1. Dr. Seuss’ How the Grinch Stole Christmas!
Dr. Seuss’ How the Grinch Stole Christmas! is a 1966 American animated television special. It is based on the eponymous children’s book by Dr. Seuss, the story of The Grinch trying to take away Christmas from the townsfolk of Whoville below his mountain hideaway. The special, which is considered a short film as it runs less than an hour, is one of the classic Christmas specials from the 1960s still shown regularly on television.
2. A Christmas Story
“You’ll shoot your eye out!” Anyone who’s hoped and wished and dreamed of that one gift, so special nothing else will do, will absolutely adore A Christmas Story. Ralphie wants a Red Ryder BB gun, but his parents keep telling him it’s too dangerous. But that doesn’t stop Ralphie from driving his poor parents crazy by actively campaigning for the gun.
3. Home Alone
The first film of the series (there have been four all together, and a video game) is still the best, and still deserves a viewing during the winter holidays. Didn’t every kid dream of having the house all to himself? After 8-year-old Kevin McCallister (Macaulay Culkin) is accidentally left at home when his family goes on a Christmas vacation, he finds it exhilarating at first, but lonely as the holiday approaches. Of course, along the way he has to protect his house and foil the plot of robbers Harry and Marv.

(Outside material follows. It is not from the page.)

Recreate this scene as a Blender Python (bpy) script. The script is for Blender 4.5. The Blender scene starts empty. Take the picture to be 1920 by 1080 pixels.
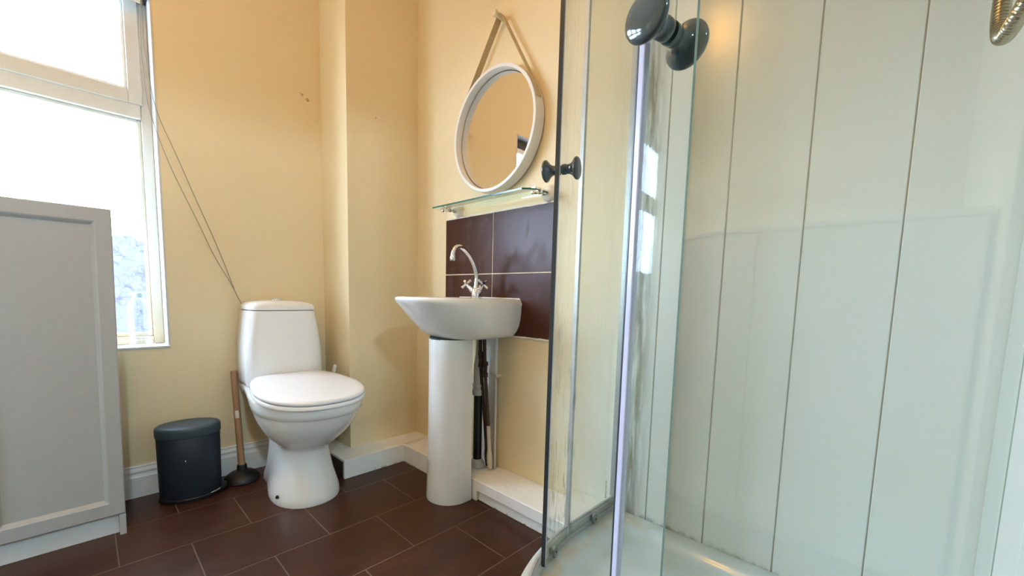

One of the best written romantic comedies in decades happens to have a Christmas theme. Eight storylines collide in this touching, funny, and highly entertaining look at love, lust, loss, and relationships. Love—specifically love during Christmas time—is under the microscope in this star-studded film by Richard Curtis. Eight couples, including the prime minister (Hugh Grant) and the aide he longs for (Martine McCutcheon), fall in and out of love over the holiday season. Why during Christmas? Because, as one character puts it, “at Christmas you tell the truth.”
5. Scrooged
Bill Murray hates Christmas and everything associated with the holiday in this modern retelling of Dickens’ A Christmas Carol. Childhood memories combined with a failed relationship with the love of his life have made this TV producer an unpleasant fellow to be around during the holiday season. But when he’s visited by three ghosts, he has a dramatic change of heart.
6. National Lampoons Christmas Vacation
No family celebrates Christmas quite like the Griswolds. It’s a classic mishmash of everything that could go wrong when family gets together and a dad who just wants to make everything perfect for everyone involved. He has grand visions of the ultimate Christmas and of course, chaos ensues. Add in a kidnapping, family home movies, a leaking jello mold, yuppie neighbors, the Jelly of the Month Club, and a huge Christmas tree and you’ve got the makings of a Christmas disaster.
No surprises here. Frank Capra’s classic, starring Thomas Mitchell and Jimmy Stewart, is a true holiday heartwarmer about a despondent, suicidal man (Stewart) whose zest for life is rekindled after being shown what life would have been like without him.
8. Elf
A “new classic”? Will Ferrell channels his inner child (not exactly method acting for him) as Buddy, a human raised as an elf in Santa’s workshop. Once he ventures out into the cruel grind of daily life, his boundless joy may be the perfect antidote to a lagging interest in Christmas for Jovie and her fellow New Yorkers.
9. A Muppet Christmas Carol
The Muppet Christmas Carol is a 1992 American musical fantasy-comedy film and an adaptation of Charles Dickens’s A Christmas Carol. Michael Caine, surrounded by legions of fuzzy, felt puppets, plays it straight as the grumpy Ebenezer Scrooge, an old miser who could care less about Christmas and the joy the season brings. Working for the skinflint is his faithful employee Bob Cratchit (Kermit the Frog), who begs Scrooge for a day off for Christmas.
10. Nightmare Before Christmas
Director Tim Burton brings his twisted take on the holiday season to this animated film about Jack Skellington— the Pumpkin King of “Halloween Town” who opens a portal to “Christmas Town” and decides to bring the holiday back to Halloween Town, with some dastardly and comical consequences. Join jack and his wild antic as he shakes up the Christmas holiday.